Africa And Asia Push For 'New World Order'
Mail & Guardian | April 27, 2005
African and Asian leaders, representing two-thirds of the global population, met in Jakarta, Indonesia, on Friday to discuss ways of achieving "a new world order".
The talks were part of the Asia-Africa Summit (AA) co-hosted by Indonesia and South Africa.
Indonesian president Susilo Bambang Yudhoyono, South African president Thabo Mbeki and United Nations Secretary General Kofi Annan opened discussion by urging leaders to push for a new world order.
"Your peoples pay the highest price for inaction in the face of massive violations of human rights, and for the strains placed on the UN's peacekeeping, peace building and human rights machinery," Annan said.
He said developing countries suffered more than any others from the proliferation of small arms, light weapons, the scourge of landmines, and often bore the brunt of acts of terrorism and the events they unleashed.
"If we are to make our world a fairer, freer and safer place for all its inhabitants, the institutions of the UN should reflect the world of 2005, not 1945 -– particularly the Security Council."
He urged African and Asian leaders to attend the next UN meeting in New York in September, in force and well prepared in order to effect the necessary changes.
In his address, Mbeki urged leaders to use the summit to build and strengthen cooperation.
"We must mobilise all the political and moral spirit of Asia and Africa."
He said leaders should use their combined strength to give life to the ideals of the 1955 Bandung Conference which sought to eliminate poverty and underdevelopment and effect the economic rebuilding of Asia and Africa.
Yudhoyono agreed. He said it had taken 50 years for Africa and Asia to come together again, but they were now stronger and more able to take up the challenges they faced.
He reminded the conference that in 1955 many Asian countries had only just gained their independence and African countries were still colonies.
He described the Asian and African influence as the "missing link" in global politics.
"Now as Asia and Africa are free we must take on the battle for good governance and dignity. But the battle for dignity is not necessarily easier than the battle for freedom," he said.

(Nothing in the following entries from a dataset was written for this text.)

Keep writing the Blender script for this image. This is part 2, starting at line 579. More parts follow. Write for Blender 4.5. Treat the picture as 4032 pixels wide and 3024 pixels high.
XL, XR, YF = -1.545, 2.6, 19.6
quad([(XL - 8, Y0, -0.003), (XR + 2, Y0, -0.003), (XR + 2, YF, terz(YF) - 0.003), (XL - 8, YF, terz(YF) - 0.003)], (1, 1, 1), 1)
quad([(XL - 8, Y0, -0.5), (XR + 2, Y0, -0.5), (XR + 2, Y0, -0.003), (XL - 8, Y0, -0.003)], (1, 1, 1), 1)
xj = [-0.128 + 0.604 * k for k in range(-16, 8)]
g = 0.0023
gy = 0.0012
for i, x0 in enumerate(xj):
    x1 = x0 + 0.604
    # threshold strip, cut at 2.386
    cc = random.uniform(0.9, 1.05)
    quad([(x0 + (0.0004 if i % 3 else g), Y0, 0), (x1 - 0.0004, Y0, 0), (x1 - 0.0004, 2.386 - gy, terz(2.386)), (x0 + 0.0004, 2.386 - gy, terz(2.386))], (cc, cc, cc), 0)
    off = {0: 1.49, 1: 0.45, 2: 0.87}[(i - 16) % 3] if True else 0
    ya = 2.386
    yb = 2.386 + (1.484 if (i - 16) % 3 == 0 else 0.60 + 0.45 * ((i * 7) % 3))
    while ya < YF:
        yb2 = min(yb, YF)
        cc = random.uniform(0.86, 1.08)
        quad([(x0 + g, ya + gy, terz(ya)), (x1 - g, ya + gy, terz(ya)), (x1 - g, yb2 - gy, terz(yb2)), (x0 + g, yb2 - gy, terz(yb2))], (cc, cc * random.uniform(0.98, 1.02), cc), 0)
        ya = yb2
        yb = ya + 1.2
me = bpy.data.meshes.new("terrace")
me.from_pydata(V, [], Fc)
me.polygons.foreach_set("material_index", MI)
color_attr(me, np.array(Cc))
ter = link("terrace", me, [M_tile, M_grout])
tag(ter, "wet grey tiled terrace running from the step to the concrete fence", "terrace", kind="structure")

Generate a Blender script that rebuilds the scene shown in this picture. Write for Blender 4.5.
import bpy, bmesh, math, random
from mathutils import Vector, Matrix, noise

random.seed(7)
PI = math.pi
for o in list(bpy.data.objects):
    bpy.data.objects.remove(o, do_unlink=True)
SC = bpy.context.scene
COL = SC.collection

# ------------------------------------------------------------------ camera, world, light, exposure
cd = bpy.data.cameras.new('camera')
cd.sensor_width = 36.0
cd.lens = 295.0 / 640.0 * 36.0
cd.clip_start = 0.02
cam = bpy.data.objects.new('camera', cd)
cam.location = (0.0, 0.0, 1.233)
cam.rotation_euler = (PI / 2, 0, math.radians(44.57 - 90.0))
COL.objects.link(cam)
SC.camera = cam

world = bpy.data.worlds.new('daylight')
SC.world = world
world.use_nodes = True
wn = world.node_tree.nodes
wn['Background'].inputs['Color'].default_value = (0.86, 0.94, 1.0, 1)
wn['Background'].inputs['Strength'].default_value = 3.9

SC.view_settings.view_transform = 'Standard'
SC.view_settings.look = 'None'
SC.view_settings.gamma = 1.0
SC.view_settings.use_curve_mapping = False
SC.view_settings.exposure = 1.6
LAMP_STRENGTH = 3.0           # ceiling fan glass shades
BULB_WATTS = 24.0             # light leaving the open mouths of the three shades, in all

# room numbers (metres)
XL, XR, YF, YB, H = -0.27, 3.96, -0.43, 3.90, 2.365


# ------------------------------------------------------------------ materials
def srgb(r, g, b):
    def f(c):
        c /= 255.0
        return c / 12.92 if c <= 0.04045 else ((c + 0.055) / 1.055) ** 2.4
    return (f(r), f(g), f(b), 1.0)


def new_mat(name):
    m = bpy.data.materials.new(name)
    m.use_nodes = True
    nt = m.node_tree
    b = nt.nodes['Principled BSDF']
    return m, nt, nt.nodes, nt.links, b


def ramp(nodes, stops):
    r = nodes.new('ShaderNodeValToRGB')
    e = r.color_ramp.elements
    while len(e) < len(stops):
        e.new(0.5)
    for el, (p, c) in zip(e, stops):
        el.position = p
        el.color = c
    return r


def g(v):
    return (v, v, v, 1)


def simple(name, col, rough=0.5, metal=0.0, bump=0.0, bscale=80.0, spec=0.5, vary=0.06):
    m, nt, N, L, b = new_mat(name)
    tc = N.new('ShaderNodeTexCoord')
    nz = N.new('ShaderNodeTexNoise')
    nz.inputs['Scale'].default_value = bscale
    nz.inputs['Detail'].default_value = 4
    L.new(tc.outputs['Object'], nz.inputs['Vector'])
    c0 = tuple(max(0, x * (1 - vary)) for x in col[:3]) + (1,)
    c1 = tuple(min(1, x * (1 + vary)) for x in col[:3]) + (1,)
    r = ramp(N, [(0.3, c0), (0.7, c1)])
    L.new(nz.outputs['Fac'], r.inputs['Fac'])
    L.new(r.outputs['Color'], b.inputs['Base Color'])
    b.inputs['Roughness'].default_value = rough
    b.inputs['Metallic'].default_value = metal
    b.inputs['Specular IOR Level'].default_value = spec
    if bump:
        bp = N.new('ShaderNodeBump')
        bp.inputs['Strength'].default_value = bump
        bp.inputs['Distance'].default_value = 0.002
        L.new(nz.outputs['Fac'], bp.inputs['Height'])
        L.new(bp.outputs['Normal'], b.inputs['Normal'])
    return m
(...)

He noted that before him stood a powerful group of leaders who combined represented almost half the world's population (about 4,5-billion people) and a gross domestic product (GDP) of about $9,3-trillion. This was said to be larger than that of the European Union.
Putting the AA into perspective, a South African Foreign Affairs official Anil Sooklal described the coming together of the 106 countries as significant.
"It's a powerful bloc," he said, noting that Asia was growing economically at just over six percent a year and Africa at four, compared to most of Europe which recorded between one and two percent growth last year.
He said the bloc also contained 70% of the world's mineral reserves and that if AA discussions were successful, free trade agreements would be reached. These he said could effectively eliminate Western influence in the diamond, gold and oil trade
between the two regions.Last year trade between Asia and Africa stood at $72-billion, he said, but added it had been growing at an impressive average of 10% per annum.
Yudhoyono said the AA had to be in the forefront of global co-operation in order to attain the 1955 objectives of poverty eradication and the achievement of human rights.
The most fundamental, he said, was the right to life.
"No person should die because they are too poor to live," he said.